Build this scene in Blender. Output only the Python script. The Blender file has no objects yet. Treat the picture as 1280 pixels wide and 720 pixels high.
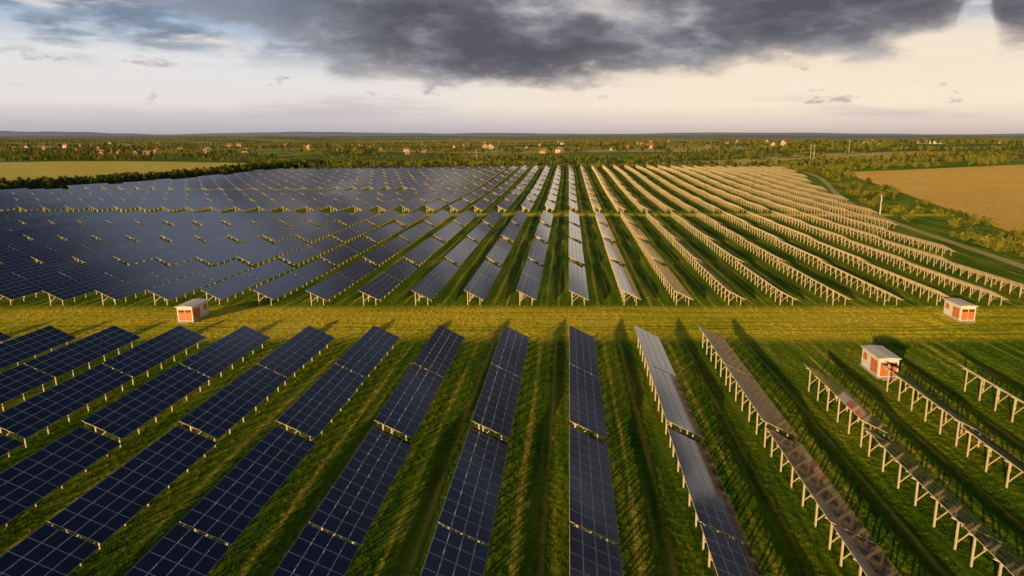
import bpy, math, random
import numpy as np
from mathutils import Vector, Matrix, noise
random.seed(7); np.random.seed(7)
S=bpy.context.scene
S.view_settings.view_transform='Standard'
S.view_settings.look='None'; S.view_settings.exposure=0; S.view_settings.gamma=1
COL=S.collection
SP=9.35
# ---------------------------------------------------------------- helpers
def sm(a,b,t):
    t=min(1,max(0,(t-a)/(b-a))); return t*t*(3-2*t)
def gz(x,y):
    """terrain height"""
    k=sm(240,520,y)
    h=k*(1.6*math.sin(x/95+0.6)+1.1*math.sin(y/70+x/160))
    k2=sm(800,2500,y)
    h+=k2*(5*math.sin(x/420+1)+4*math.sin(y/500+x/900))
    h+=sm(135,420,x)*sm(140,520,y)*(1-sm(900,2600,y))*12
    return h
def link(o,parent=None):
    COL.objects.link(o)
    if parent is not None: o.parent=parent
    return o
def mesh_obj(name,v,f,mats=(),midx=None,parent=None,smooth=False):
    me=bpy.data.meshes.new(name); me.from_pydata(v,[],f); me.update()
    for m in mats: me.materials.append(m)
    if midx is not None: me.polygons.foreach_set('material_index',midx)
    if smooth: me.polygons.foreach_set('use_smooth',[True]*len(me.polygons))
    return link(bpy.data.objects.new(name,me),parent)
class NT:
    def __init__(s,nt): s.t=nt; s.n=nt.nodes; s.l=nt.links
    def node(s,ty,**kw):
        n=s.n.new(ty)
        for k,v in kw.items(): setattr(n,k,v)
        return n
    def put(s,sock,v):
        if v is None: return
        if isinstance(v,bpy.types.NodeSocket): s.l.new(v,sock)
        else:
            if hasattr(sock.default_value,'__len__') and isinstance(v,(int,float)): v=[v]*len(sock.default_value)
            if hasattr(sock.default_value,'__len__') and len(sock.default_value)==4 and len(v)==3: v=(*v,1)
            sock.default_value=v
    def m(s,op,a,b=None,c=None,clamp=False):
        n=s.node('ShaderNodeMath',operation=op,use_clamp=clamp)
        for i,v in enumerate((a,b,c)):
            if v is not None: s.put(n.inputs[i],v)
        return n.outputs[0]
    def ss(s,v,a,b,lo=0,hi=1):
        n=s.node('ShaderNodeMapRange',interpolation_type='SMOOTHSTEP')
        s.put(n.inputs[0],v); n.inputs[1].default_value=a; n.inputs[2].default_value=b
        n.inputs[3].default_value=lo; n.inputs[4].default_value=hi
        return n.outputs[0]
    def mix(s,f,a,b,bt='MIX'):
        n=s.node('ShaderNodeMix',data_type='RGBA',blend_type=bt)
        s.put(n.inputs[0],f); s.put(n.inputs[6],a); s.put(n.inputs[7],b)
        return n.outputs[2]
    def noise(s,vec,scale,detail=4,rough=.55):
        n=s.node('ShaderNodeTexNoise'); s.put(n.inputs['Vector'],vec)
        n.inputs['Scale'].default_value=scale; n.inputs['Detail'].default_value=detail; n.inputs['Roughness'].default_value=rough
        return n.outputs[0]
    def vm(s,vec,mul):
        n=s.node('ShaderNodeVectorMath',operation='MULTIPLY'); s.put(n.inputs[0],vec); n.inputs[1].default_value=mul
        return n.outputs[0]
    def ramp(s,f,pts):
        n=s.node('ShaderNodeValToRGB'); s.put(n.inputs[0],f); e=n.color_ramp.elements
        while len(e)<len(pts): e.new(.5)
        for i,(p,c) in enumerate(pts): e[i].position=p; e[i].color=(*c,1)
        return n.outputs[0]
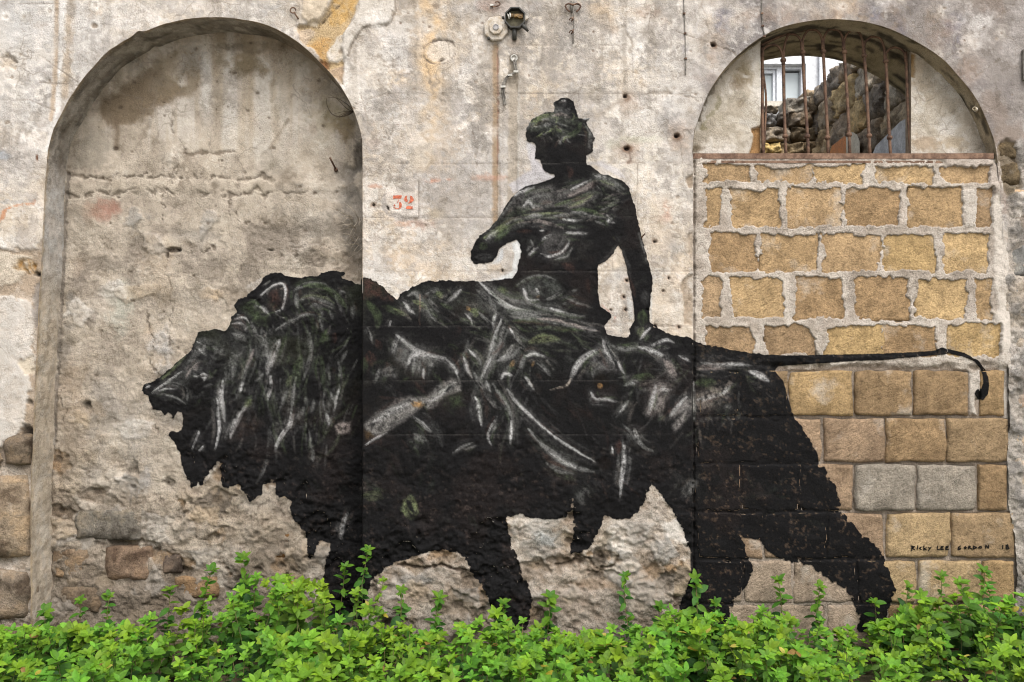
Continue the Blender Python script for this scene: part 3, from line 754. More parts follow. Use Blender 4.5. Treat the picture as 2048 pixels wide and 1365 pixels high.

WRITTEN PROBLEM
Your copy of the data should match it exactly, except that pictures are left out.

WRITTEN RESPONSE
Build this scene in Blender. Output only the Python script. The Blender file has no objects yet. Treat the picture as 1280 pixels wide and 720 pixels high.
import bpy, math, random
import numpy as np
from mathutils import Vector, Matrix, noise
random.seed(7); np.random.seed(7)
S=bpy.context.scene
S.view_settings.view_transform='Standard'
S.view_settings.look='None'; S.view_settings.exposure=0; S.view_settings.gamma=1
COL=S.collection
SP=9.35
# ---------------------------------------------------------------- helpers
def sm(a,b,t):
    t=min(1,max(0,(t-a)/(b-a))); return t*t*(3-2*t)
def gz(x,y):
    """terrain height"""
    k=sm(240,520,y)
    h=k*(1.6*math.sin(x/95+0.6)+1.1*math.sin(y/70+x/160))
    k2=sm(800,2500,y)
    h+=k2*(5*math.sin(x/420+1)+4*math.sin(y/500+x/900))
    h+=sm(135,420,x)*sm(140,520,y)*(1-sm(900,2600,y))*12
    return h
def link(o,parent=None):
    COL.objects.link(o)
    if parent is not None: o.parent=parent
    return o
def mesh_obj(name,v,f,mats=(),midx=None,parent=None,smooth=False):
    me=bpy.data.meshes.new(name); me.from_pydata(v,[],f); me.update()
    for m in mats: me.materials.append(m)
    if midx is not None: me.polygons.foreach_set('material_index',midx)
    if smooth: me.polygons.foreach_set('use_smooth',[True]*len(me.polygons))
    return link(bpy.data.objects.new(name,me),parent)
class NT:
    def __init__(s,nt): s.t=nt; s.n=nt.nodes; s.l=nt.links
    def node(s,ty,**kw):
        n=s.n.new(ty)
        for k,v in kw.items(): setattr(n,k,v)
        return n
    def put(s,sock,v):
        if v is None: return
        if isinstance(v,bpy.types.NodeSocket): s.l.new(v,sock)
        else:
            if hasattr(sock.default_value,'__len__') and isinstance(v,(int,float)): v=[v]*len(sock.default_value)
            if hasattr(sock.default_value,'__len__') and len(sock.default_value)==4 and len(v)==3: v=(*v,1)
            sock.default_value=v
    def m(s,op,a,b=None,c=None,clamp=False):
        n=s.node('ShaderNodeMath',operation=op,use_clamp=clamp)
        for i,v in enumerate((a,b,c)):
            if v is not None: s.put(n.inputs[i],v)
        return n.outputs[0]
    def ss(s,v,a,b,lo=0,hi=1):
        n=s.node('ShaderNodeMapRange',interpolation_type='SMOOTHSTEP')
        s.put(n.inputs[0],v); n.inputs[1].default_value=a; n.inputs[2].default_value=b
        n.inputs[3].default_value=lo; n.inputs[4].default_value=hi
        return n.outputs[0]
    def mix(s,f,a,b,bt='MIX'):
        n=s.node('ShaderNodeMix',data_type='RGBA',blend_type=bt)
        s.put(n.inputs[0],f); s.put(n.inputs[6],a); s.put(n.inputs[7],b)
        return n.outputs[2]
    def noise(s,vec,scale,detail=4,rough=.55):
        n=s.node('ShaderNodeTexNoise'); s.put(n.inputs['Vector'],vec)
        n.inputs['Scale'].default_value=scale; n.inputs['Detail'].default_value=detail; n.inputs['Roughness'].default_value=rough
        return n.outputs[0]
    def vm(s,vec,mul):
        n=s.node('ShaderNodeVectorMath',operation='MULTIPLY'); s.put(n.inputs[0],vec); n.inputs[1].default_value=mul
        return n.outputs[0]
    def ramp(s,f,pts):
        n=s.node('ShaderNodeValToRGB'); s.put(n.inputs[0],f); e=n.color_ramp.elements
        while len(e)<len(pts): e.new(.5)
        for i,(p,c) in enumerate(pts): e[i].position=p; e[i].color=(*c,1)
        return n.outputs[0]
Continue the Blender Python script for this scene: part 3, from line 754. More parts follow. Use Blender 4.5. Treat the picture as 2048 pixels wide and 1365 pixels high.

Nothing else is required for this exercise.